> **Source excerpt**
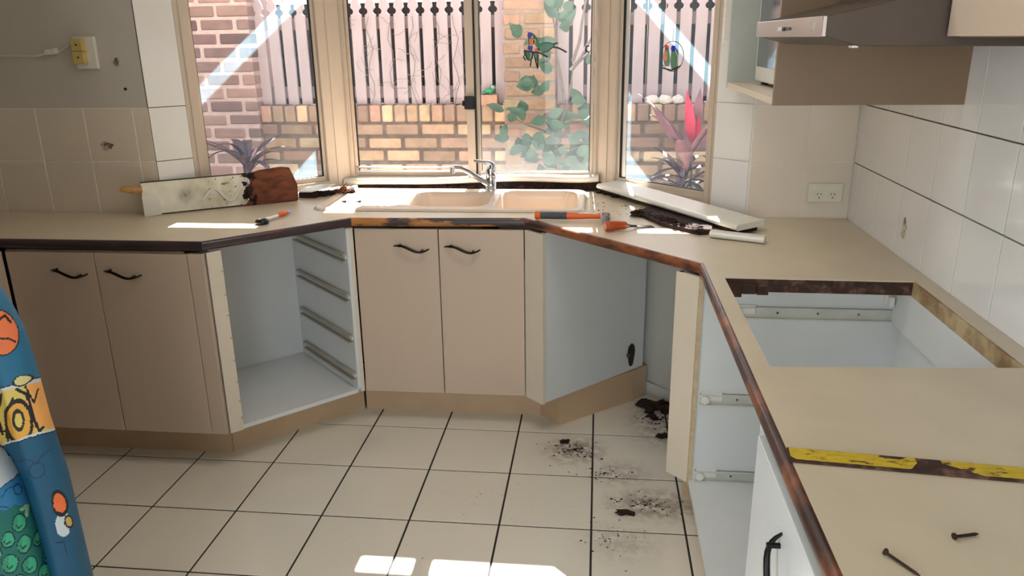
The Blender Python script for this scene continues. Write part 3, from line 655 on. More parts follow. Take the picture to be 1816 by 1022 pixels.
for z in (.745, .574, .392, .222):
    b = MB(); p0 = F2-dfr*.001; fr_ = -1
    def sl(t0_, t1_, z0_, z1_, off0, th):
        a_ = p0+nin*t0_; c_ = p0+nin*t1_
        b.slab(t2(a_-dfr*off0), t2(c_-dfr*off0), -th*-1 if False else th, z0_, z1_)
    # thin web against the panel with rolled upper and lower lips
    sl(.01, .50, z-.018, z+.018, .004, .004); sl(.01, .50, z+.008, z+.018, .017, .015); sl(.01, .50, z-.018, z-.012, .017, .015)
    rn = b.build('drawer_runner', 'runner', Bc)
    b = MB(); c_ = p0+nin*.022-dfr*.008
    b.tube([(c_.x-dfr.x*.012, c_.y-dfr.y*.012, z+.002), (c_.x+dfr.x*.006, c_.y+dfr.y*.006, z+.002)], .011, 14); b.build('roller', 'white_pl', rn)
for z in (.79, .70, .62, .53, .44, .35, .27, .20):   # screw caps and holes left along the stile
    b = MB(); c_ = F1+dfr*.048-nin*.0045; b.tube([(c_.x, c_.y, z), (c_.x-nin.x*.002, c_.y-nin.y*.002, z)], .004, 8); b.build('screw_cap', 'kick', Bc)

# C: sink cabinet
C = thing('sink_cabinet', (-.55, 3.2, 0), 'beige two door sink cabinet in the middle under the bay window', 'cabinet')
b = MB(); b.prism([(-.968, 2.970), (-.285, 2.975), (.165, 3.285), (-.1, 3.55), (-.9, 3.55)], Z0, .735); b.build('carcass', 'mel', C)
for x0, x1, hx in ((-.968, -.628, -.737), (-.624, -.284, -.530)):
    d = bx('door', 'doorlam', C, x0, 2.950, Z0, x1, 2.968, Z1-.004, .0015); bow_handle(d, (hx, 2.950, .788))
b = MB(); b.slab((-.280, 2.952), (-.2055, 2.880), .016, Z0-.003, Z1-.003); b.build('filler', 'stile', C, bevel=.001)
b = MB(); b.slab((-.198, 2.892), (.222, 3.312), .016, Z0, Z1)
# oval plumbing hole is modelled as a recessed dark cut with a stub of pipe
sp2 = b.build('side_panel', 'mel', C)
dd = Vector((R2, R2)); nn_ = Vector((R2, -R2))
def on_panel(t, z, o=0.): p = Vector((-.198, 2.892))+dd*t+nn_*o; return (p.x, p.y, z)
b = MB(); ring = []
for k in range(20):
    a = 2*math.pi*k/20; ring.append((.513+math.cos(a)*.020*(1+.15*math.sin(3*a)), .225+math.sin(a)*.056*(1+.08*math.cos(2*a))))
b.add([on_panel(t, z, .0008) for t, z in ring], [tuple(range(20))]); b.add([on_panel(t, z, .0008) for t, z in ring]+[on_panel(.513+(t-.513)*1.14, .225+(z-.225)*1.07, .0025) for t, z in ring], [(k, (k+1) % 20, 20+(k+1) % 20, 20+k) for k in range(20)], 1)
b.build('plumbing_hole', ['black', 'darkcut'], sp2)
b = MB(); b.tube([on_panel(.484, .228, .002), on_panel(.496, .230, .005)], .009, 10); b.build('pipe_stub', mat('red_brown_pipe', (.42, .27, .25), .5), sp2)
b = MB(); b.slab((-1.012, 3.076), (-.228, 3.076), .016, 0, Z0-.001); b.slab((-.228, 3.076), (-.142, 2.990), .016, 0, Z0-.004); b.slab((-.140, 2.988), (.178, 3.250), .016, 0, Z0-.002); b.slab((.178, 3.250), (.240, 3.318), .016, 0, Z0-.002)
b.build('kickboard', 'kick', C)

# D: cooktop cabinet on the right, drawers gone
D = thing('cooktop_cabinet', (.62, 1.85, 0), 'empty white cabinet below the cooktop cutout on the right, with drawer runners', 'cabinet')
xf = .322
bx('side_panel', 'mel', D, xf+.012, 2.330, Z0, .935, 2.346, Z1)
bx('side_panel', 'mel', D, xf, 1.372, Z0, .935, 1.388, Z1)
bx('back_panel', 'mel', D, .925, 1.388, Z0, .937, 2.330, Z1)
bx('bottom_panel', 'mel', D, xf, 1.388, Z0, .925, 2.330, Z0+.016)
bx('side_rail', 'mel', D, .895, 1.388, .745, .911, 2.330, .866)
b = MB(); b.slab((.256, 2.412), (.322, 2.346), .016, Z0-.008, Z1); b.build('filler', 'stile', D, bevel=.001)
b = MB(); b.slab((.262, 2.412), (.50, 2.650), .014, Z0+.004, Z1, t0=-.016); b.build('side_panel', 'mel', D)
bx('edge_strip', 'mel_edge', D, xf-.002, 2.326, Z0-.006, xf+.012, 2.347, Z1)
b = MB(); b.slab((.385, 2.43), (.385, 1.2), .016, 0, Z0-.001); b.slab((.325, 2.49), (.385, 2.43), .016, 0, Z0-.001); b.build('kickboard', 'kick', D)
for z in (.765, .465, .185):
    xs = xf+(.10 if z > .7 else .02); b = MB(); b.box(xs, 2.316, z-.020, .905, 2.330, z-.016); b.box(xs, 2.327, z-.02, .905, 2.330, z+.018); b.box(xs, 2.318, z+.014, .905, 2.330, z+.018)
    rn = b.build('drawer_runner', 'runner_pale', D)
    b = MB(); b.tube([(xs+.016, 2.312, z), (xs+.016, 2.326, z)], .013, 14); b.box(xs+.004, 2.322, z-.004, xs+.07, 2.33, z+.024); b.build('roller', 'white_pl', rn)
    for x in (.46, .56, .68, .80):
        b = MB(); b.tube([(x, 2.3255, z), (x, 2.327, z)], .004, 8); b.build('screw', 'toolsteel', rn)
b = MB(); b.box(.870, 2.322, .80, .905, 2.329, .855); b.box(.876, 2.30, .80, .89, 2.322, .83); b.build('hinge_plate', 'white_pl', D, bevel=.002)
# E: near door cabinet
E_ = thing('base_cabinet', (.62, .6, 0), 'pale door cabinet nearest on the right, below the worn edge in the foreground', 'cabinet')
bx('carcass', 'mel', E_, .330, -.85, Z0, .935, 1.368, Z1)
d = bx('door', 'mel', E_, .311, .80, Z0, .329, 1.350, Z1-.006, .0015); bow_handle(d, (.311, 1.115, .735), horiz=False)
bx('kickboard', 'kick', E_, .385, -.85, 0, .401, 1.19, Z0)

# ================================================================== UPPER CABINETS, MICROWAVE, HOOD
U = thing('upper_cabinet', (.7, 2.6, 1.40), 'brown sided open wall cabinet holding the microwave, right of the bay', 'cabinet')
bx('side_panel', 'cabside', U, .464, 2.196, 1.400, .951, 2.212, 2.15, .001)
bx('side_panel', 'cab_grey', U, .464, 3.000, 1.400, .951, 3.016, 2.15, .001)
bx('shelf', 'stile', U, .466, 2.212, 1.401, .951, 3.000, 1.419)
bx('top_panel', 'cabside', U, .464, 2.212, 2.134, .951, 3.000, 2.15)
bx('back_panel', 'cab_grey', U, .940, 2.212, 1.419, .951, 3.000, 2.134)
MW = thing('microwave', (.72, 2.62, 1.419), 'white microwave oven with a dark glass door on the cabinet shelf', 'microwave')
mx0, my0, my1, mz0, mz1 = .535, 2.36, 2.860, 1.432, 1.745
bx('body', 'white_pl', MW, mx0+.02, my0, mz0, .925, my1, mz1, .006)
d = bx('door', 'white_pl', MW, mx0, my0, mz0, mx0+.02, my1, mz1, .006)
bx('door_glass', 'mwglass', d, mx0-.0015, my0+.12, mz0+.048, mx0+.004, my1-.025, mz1-.03)
b = MB(); b.tube([(mx0-.012, my0+.075, mz0+.07), (mx0, my0+.075, mz0+.07)], .026, 20); b.tube([(mx0-.024, my0+.075, mz0+.07), (mx0-.012, my0+.075, mz0+.07)], .014, 16); b.build('dial', 'white_pl', d)
for x, y in ((mx0+.03, my0+.03), (mx0+.03, my1-.03), (.90, my0+.03), (.90, my1-.03)):
    b = MB(); b.tube([(x, y, 1.419), (x, y, 1.433)], .013, 10); b.build('foot', 'black', MW)
# range hood
Hd = thing('range_hood', (.66, 1.84, 1.545), 'stainless fronted pull out range hood with dark sides, beside the microwave cabinet', 'range hood')
y0h, y1h = 1.532, 2.150
def hood_body(b, y0, y1, mi=0):
    pts = [(.404, 1.6115), (.404, 1.577), (.467, 1.559), (.945, 1.553), (.945, 1.716), (.615, 1.716), (.598, 1.655)]
    vs = [(x, y0, z) for x, z in pts]+[(x, y1, z) for x, z in pts]; k = len(pts)
    b.add(vs, [tuple(range(k)), tuple(reversed(range(k, 2*k)))]+[(i, i+k, (i+1) % k+k, (i+1) % k) for i in range(k)], mi)
b = MB(); hood_body(b, y0h, y1h); b.build('hood_body', 'hood_dark', Hd, bevel=.002)
fp = bx('front_panel', 'steel', Hd, .398, y0h-.002, 1.576, .406, y1h+.002, 1.6125, .0015)
for k in range(5):
    b = MB(); y = 1.83+k*.014; b.tube([(.3955, y, 1.5925), (.399, y, 1.5925)], .0042, 12); b.build('button', 'white_pl' if k > 1 else 'black', fp)
bx('slider', 'black', fp, .396, 1.775, 1.5895, .399, 1.815, 1.5955); bx('badge_plate', 'alu', fp, .397, 1.585, 1.588, .3985, 1.622, 1.603, label='small blank grey plate')
b = MB(); b.box(.457, y0h+.01, 1.556, .468, y0h+.03, 1.560); b.build('lamp_clip', 'white_pl', Hd)
UC = thing('upper_cabinet', (.78, 1.84, 1.73), 'brown wall cabinet directly above the range hood', 'cabinet')
bx('carcass', 'cabside', UC, .622, 1.535, 1.725, .951, 2.190, 2.15); bx('door', 'cabside', UC, .602, 1.537, 1.72, .621, 2.188, 2.15, .0015)
UD = thing('upper_cabinet', (.78, .9, 1.575), 'pale beige wall cabinet nearest at the upper right corner', 'cabinet')
bx('carcass', 'cabside', UD, .630, .2, 1.572, .949, 1.515, 2.15); bx('door', 'doorlam', UD, .611, .202, 1.574, .629, 1.522, 2.15, .0015)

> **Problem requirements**
Reproduce exactly the run of lines that opens the listing and closes with the line holding "b = MB(); c_ = F1+dfr*.048-nin*.0045;". Pictures are excluded.

> **Solution**
The Blender Python script for this scene continues. Write part 3, from line 655 on. More parts follow. Take the picture to be 1816 by 1022 pixels.
for z in (.745, .574, .392, .222):
    b = MB(); p0 = F2-dfr*.001; fr_ = -1
    def sl(t0_, t1_, z0_, z1_, off0, th):
        a_ = p0+nin*t0_; c_ = p0+nin*t1_
        b.slab(t2(a_-dfr*off0), t2(c_-dfr*off0), -th*-1 if False else th, z0_, z1_)
    # thin web against the panel with rolled upper and lower lips
    sl(.01, .50, z-.018, z+.018, .004, .004); sl(.01, .50, z+.008, z+.018, .017, .015); sl(.01, .50, z-.018, z-.012, .017, .015)
    rn = b.build('drawer_runner', 'runner', Bc)
    b = MB(); c_ = p0+nin*.022-dfr*.008
    b.tube([(c_.x-dfr.x*.012, c_.y-dfr.y*.012, z+.002), (c_.x+dfr.x*.006, c_.y+dfr.y*.006, z+.002)], .011, 14); b.build('roller', 'white_pl', rn)
for z in (.79, .70, .62, .53, .44, .35, .27, .20):   # screw caps and holes left along the stile
    b = MB(); c_ = F1+dfr*.048-nin*.0045; b.tube([(c_.x, c_.y, z), (c_.x-nin.x*.002, c_.y-nin.y*.002, z)], .004, 8); b.build('screw_cap', 'kick', Bc)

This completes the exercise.